メディアは高配当銘柄投資をお勧めするものの・・・
多くの株に関する雑誌やウェブサイトでは投資対象の企業として「高配当銘柄への投資」を進めています。
ここでいう高配当銘柄とは、投資金額に対して年間の配当のリターンの割合が高い企業を指しています。
たとえば、10万円投資して3,000円配当をもらえる企業より、10万円投資して5,000円配当をもらえる企業の方が高配当で割りがよいということになります。
確かに、配当という一面だけでみると投資効率がよいようにみえますし、配当を大盤振る舞いする企業はさぞかし本業が上手くいっている企業なのではないかと考えてしまうのも無理もないことです。
でも、実際には高配当銘柄の中には長期で投資をするには少々危険な銘柄もあるようです。
高配当銘柄の裏に隠れたカラクリ
先ほどの例で見たような投資金額に対してより配当の大きいな方を選ぶという行為はいわゆる額面のみで判断している投資の仕方といえますが、この額面のみでの判断は時に投資家に対して痛手を与えることがあります。
というのも高配当銘柄の中には業績が悪化しているにも関わらず、高配当を継続している企業があるからです。
例)業績悪化で株価が下落するものの配当がそのままの場合
(配当利率(%)は配当を株価で割った数字に100をかけて求められる)
株価1,000円で配当50円の場合には配当利率は5%
↓
株価800円で配当50円の場合に配当利率が6.25%にアップ!
なんとなくイメージはつかめましたでしょうか?
配当のみに着目してしまうと、業績悪化の株安によって高配当になっている企業の株式までもが買いの対象となってしまうのです。
業績悪化というのは継続することも多く、株価の下落がさらに続くと配当どころか値下がりの損失も大きくなってしまうかもしれません。
ただしこのカラクリさえ知っておけば、危ない高配当銘柄への投資を避けることは十分に可能です。
いまではウェブサイトを少しチェックするだけで配当や業績の推移をしることができます。
高配当銘柄の成功例と失敗例
高配当銘柄への投資を考えたなら、高利回りのみならず業績の安定感や伸びに注目することが大事です。

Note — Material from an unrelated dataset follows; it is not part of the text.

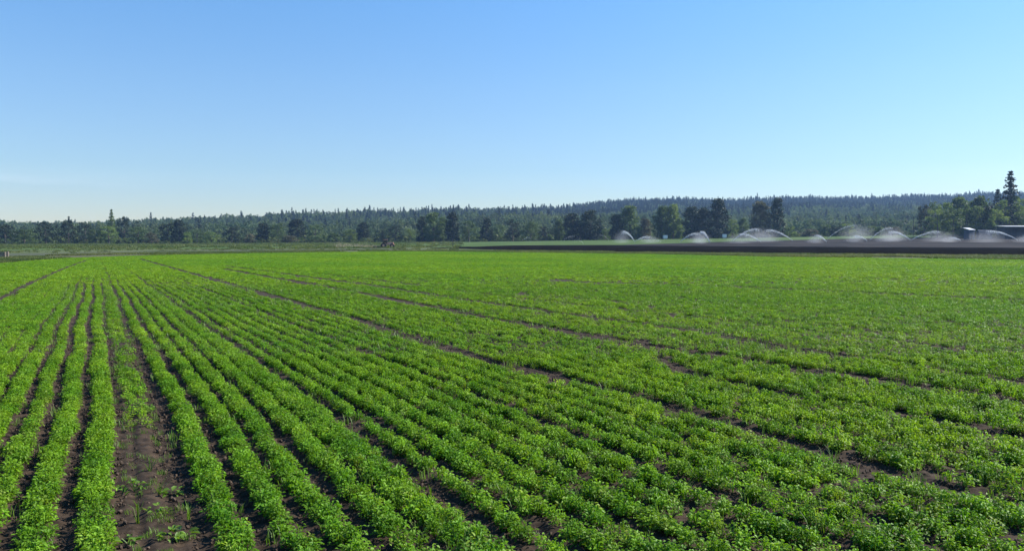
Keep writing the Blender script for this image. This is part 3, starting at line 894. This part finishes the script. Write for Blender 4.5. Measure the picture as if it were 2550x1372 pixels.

そのためには必ず企業業績の推移をチェックすることです。
業績チェックには企業のホームページに掲載されている有価証券報告書のほか各種ウェブサイトの業績推移情報などが役に立ちます。
業績良しかつ高配当の銘柄の例として「東京エレクトロン」という企業があります。
同社は年々業績を上げるとともに配当を増やす措置(増配)を行ってきました。
そのため業績推移に伴い株価を上げたとしても配当の利率である配当利回りがなかなか下がらないという好循環が生じていました。
逆に業績悪化により高配当だった株式が減少配当によって株価がさらに下がってしまった例としては、「大塚家具」があります。
同社の株式は配当の利率がよかったものの本業の悪さから年々売り上げが減少していきました。
配当も維持していたのですが、結果的に配当を払うのは良くないと企業が判断したのでしょう。残念ながら2015年80円高配当が、2018年予想10円(東洋経済の予想)となってしまっています。
これだけは覚えておきたい高配当銘柄の注意点まとめ
業績好調で、なおかつ高配当銘柄の特徴としては以下の特徴が上げられます。
⑴ 株価が安定して上昇している(上昇トレンドの流れ)
⑵ 企業が配当を増やす措置をおこなっている(増配)
逆に業績不調で高配当銘柄の特徴は以下です。
⑴ 株価が下落傾向にある(下落トレンドの流れ)
⑵ 業績悪化しても配当を減らさない(配当維持)
株価が下がれば、その企業の株を買うために必要な資金が少なくなるということです。
そして業績悪化にともなって配当を下げないということは、相対的に配当の利率だけは良くなるということになります。
もし高配当銘柄に投資していく場合には最低限この点は覚えておきましょう。